Stored items from a collection:
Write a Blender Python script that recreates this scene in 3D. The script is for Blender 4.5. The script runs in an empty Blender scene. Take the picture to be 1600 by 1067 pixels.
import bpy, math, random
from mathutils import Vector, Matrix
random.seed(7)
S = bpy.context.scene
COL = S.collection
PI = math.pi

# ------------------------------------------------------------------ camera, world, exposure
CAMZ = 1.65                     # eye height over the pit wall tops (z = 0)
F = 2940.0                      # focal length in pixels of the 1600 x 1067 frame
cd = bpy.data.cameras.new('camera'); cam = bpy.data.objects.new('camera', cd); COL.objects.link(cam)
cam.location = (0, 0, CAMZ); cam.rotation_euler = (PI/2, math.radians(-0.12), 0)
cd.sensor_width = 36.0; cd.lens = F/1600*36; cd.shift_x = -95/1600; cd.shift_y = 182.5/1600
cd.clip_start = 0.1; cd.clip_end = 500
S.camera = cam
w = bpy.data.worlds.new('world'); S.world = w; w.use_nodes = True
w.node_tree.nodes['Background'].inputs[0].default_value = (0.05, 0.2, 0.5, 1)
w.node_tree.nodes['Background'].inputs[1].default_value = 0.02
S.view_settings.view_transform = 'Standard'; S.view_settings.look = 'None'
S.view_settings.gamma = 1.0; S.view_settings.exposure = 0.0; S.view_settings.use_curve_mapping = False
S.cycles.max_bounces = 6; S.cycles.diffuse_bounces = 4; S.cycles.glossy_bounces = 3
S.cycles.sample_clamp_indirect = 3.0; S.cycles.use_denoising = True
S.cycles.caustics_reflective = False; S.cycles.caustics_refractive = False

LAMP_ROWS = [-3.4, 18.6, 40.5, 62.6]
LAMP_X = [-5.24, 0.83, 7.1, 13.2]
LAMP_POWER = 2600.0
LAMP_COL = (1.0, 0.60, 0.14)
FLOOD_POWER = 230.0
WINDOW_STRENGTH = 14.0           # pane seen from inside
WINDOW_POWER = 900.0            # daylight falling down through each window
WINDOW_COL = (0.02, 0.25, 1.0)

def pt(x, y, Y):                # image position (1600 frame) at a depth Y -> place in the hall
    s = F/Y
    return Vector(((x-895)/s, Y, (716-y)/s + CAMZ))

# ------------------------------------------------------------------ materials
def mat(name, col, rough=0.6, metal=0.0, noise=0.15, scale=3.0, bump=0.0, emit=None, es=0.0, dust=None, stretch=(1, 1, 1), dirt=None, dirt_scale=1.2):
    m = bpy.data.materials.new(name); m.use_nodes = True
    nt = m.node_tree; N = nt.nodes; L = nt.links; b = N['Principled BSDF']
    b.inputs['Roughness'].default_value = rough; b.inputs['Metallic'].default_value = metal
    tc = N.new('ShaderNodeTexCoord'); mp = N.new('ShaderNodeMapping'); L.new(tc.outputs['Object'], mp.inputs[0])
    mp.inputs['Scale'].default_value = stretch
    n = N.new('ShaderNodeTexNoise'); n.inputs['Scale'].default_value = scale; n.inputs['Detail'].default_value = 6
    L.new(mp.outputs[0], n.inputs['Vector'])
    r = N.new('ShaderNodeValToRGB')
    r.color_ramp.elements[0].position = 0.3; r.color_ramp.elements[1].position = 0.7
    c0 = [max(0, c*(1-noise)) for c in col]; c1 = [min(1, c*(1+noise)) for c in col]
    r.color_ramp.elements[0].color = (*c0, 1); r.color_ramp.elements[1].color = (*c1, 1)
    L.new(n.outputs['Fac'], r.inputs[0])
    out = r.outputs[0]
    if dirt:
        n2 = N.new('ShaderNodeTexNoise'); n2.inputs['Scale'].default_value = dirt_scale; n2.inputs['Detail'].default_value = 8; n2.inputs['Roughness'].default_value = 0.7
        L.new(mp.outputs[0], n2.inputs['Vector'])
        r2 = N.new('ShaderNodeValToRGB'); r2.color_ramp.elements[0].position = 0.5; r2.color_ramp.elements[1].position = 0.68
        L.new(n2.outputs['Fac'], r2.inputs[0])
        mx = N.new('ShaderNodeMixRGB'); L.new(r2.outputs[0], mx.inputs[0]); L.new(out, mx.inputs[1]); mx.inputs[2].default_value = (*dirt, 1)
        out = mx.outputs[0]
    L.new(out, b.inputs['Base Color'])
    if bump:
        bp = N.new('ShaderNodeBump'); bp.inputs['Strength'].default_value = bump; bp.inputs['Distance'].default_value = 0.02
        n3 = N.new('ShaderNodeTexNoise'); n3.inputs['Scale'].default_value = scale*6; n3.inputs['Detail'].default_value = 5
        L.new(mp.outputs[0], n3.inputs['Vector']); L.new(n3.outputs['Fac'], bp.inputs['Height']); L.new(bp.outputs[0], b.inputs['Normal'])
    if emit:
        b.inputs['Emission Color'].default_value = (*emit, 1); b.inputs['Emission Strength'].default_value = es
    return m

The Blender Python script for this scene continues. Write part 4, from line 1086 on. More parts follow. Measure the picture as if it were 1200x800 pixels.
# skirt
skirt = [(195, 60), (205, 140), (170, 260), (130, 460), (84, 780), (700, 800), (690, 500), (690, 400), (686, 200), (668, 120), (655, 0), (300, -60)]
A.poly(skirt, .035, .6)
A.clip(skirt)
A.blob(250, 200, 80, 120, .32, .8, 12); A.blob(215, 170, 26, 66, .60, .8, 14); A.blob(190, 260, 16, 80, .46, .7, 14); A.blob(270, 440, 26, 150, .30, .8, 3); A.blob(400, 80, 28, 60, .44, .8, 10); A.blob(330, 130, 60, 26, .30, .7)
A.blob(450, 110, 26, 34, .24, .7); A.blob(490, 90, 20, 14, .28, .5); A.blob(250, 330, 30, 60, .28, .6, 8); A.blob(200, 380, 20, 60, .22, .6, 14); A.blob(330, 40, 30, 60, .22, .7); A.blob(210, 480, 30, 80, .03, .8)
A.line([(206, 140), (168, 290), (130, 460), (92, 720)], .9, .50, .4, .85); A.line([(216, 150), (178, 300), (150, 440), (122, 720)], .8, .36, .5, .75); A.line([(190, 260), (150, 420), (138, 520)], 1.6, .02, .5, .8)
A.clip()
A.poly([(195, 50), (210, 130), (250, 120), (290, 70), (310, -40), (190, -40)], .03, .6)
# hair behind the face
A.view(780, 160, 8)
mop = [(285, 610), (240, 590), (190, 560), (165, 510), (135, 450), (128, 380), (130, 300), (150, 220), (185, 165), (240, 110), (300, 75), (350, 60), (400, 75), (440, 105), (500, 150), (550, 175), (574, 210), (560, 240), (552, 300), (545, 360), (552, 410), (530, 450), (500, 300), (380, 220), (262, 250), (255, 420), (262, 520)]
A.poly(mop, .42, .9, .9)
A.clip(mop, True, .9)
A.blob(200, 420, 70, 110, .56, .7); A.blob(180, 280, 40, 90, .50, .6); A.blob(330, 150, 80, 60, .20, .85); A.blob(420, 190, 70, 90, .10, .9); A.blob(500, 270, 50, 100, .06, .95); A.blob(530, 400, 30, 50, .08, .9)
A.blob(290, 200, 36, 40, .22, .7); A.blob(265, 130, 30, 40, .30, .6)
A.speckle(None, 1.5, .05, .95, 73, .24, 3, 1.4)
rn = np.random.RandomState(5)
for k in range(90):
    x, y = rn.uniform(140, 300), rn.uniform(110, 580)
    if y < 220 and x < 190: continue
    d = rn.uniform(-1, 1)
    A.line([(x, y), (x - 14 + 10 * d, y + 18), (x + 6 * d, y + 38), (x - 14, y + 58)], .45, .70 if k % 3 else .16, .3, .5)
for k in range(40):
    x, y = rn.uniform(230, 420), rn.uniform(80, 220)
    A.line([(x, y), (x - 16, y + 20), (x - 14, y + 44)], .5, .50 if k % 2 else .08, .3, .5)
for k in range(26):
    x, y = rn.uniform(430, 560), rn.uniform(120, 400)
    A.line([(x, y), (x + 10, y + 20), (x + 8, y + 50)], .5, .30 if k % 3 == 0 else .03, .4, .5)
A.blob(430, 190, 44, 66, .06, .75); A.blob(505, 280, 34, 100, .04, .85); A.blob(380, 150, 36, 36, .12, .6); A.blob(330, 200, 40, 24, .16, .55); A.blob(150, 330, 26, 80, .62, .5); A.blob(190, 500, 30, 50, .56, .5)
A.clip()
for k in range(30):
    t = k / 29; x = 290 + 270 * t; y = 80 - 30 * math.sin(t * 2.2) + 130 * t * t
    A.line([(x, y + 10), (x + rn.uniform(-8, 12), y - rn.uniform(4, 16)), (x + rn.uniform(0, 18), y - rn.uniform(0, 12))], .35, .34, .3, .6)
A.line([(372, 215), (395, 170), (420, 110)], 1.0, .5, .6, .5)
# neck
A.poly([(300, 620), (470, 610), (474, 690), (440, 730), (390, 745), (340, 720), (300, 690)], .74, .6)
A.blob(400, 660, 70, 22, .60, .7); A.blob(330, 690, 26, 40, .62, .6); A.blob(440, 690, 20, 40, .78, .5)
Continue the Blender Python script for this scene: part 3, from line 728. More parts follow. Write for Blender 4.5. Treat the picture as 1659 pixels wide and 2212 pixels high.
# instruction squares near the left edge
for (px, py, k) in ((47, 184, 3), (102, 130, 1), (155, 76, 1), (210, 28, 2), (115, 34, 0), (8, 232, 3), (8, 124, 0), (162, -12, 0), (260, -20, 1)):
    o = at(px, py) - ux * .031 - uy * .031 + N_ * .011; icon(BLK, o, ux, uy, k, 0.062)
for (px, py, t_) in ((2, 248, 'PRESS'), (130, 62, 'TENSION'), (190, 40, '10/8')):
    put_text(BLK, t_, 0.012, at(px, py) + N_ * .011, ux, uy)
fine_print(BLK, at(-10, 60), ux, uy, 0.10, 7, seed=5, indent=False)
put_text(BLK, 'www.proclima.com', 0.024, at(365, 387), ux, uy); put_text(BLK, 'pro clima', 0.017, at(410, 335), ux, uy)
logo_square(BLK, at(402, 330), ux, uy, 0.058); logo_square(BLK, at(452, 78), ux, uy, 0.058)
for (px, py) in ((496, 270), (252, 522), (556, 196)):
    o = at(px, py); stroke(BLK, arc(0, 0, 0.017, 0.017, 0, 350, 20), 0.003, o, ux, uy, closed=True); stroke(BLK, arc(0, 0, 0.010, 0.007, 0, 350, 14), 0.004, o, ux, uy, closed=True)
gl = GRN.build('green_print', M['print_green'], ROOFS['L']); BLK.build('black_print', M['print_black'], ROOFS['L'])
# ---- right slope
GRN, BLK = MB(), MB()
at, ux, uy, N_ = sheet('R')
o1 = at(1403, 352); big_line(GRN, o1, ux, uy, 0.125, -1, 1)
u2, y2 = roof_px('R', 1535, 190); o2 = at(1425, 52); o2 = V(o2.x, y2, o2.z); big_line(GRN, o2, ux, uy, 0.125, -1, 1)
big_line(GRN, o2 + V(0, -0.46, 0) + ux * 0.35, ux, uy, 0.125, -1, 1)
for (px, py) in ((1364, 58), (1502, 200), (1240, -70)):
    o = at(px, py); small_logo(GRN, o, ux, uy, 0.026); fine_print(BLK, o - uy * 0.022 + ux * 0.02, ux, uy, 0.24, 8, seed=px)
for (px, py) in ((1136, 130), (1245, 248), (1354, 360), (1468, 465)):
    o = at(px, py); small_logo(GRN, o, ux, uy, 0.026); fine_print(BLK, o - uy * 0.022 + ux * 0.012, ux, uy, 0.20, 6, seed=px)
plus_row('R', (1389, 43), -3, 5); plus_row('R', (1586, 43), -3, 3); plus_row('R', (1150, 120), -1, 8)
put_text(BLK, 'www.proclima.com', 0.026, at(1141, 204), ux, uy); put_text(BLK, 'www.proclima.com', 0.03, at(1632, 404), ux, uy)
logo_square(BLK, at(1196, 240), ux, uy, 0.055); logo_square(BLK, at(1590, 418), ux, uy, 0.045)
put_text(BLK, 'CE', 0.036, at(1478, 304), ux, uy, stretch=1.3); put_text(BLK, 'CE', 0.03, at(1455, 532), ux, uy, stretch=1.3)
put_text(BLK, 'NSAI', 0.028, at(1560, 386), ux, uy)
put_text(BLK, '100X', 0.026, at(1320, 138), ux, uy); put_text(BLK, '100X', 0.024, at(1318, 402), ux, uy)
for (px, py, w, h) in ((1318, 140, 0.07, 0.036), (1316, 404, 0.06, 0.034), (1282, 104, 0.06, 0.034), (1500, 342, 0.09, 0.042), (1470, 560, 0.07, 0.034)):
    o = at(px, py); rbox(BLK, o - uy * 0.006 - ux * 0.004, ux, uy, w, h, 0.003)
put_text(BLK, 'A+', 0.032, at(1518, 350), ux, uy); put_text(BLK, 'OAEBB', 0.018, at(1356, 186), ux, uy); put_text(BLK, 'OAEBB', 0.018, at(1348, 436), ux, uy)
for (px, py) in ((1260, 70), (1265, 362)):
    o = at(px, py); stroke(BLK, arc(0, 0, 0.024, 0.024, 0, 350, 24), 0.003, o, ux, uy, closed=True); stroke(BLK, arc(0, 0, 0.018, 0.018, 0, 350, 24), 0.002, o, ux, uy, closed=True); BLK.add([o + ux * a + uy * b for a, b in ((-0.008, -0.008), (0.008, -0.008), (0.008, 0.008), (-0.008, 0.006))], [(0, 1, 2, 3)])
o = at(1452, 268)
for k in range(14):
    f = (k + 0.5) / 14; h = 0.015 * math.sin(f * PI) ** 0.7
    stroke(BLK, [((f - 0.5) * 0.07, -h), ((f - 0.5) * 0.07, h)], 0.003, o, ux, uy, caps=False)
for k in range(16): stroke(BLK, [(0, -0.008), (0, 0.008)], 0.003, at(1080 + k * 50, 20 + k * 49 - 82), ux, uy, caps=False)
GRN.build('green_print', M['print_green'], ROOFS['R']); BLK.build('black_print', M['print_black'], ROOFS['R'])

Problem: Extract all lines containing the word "parts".

The response:
The Blender Python script for this scene continues. Write part 4, from line 1086 on. More parts follow. Measure the picture as if it were 1200x800 pixels.
Continue the Blender Python script for this scene: part 3, from line 728. More parts follow. Write for Blender 4.5. Treat the picture as 1659 pixels wide and 2212 pixels high.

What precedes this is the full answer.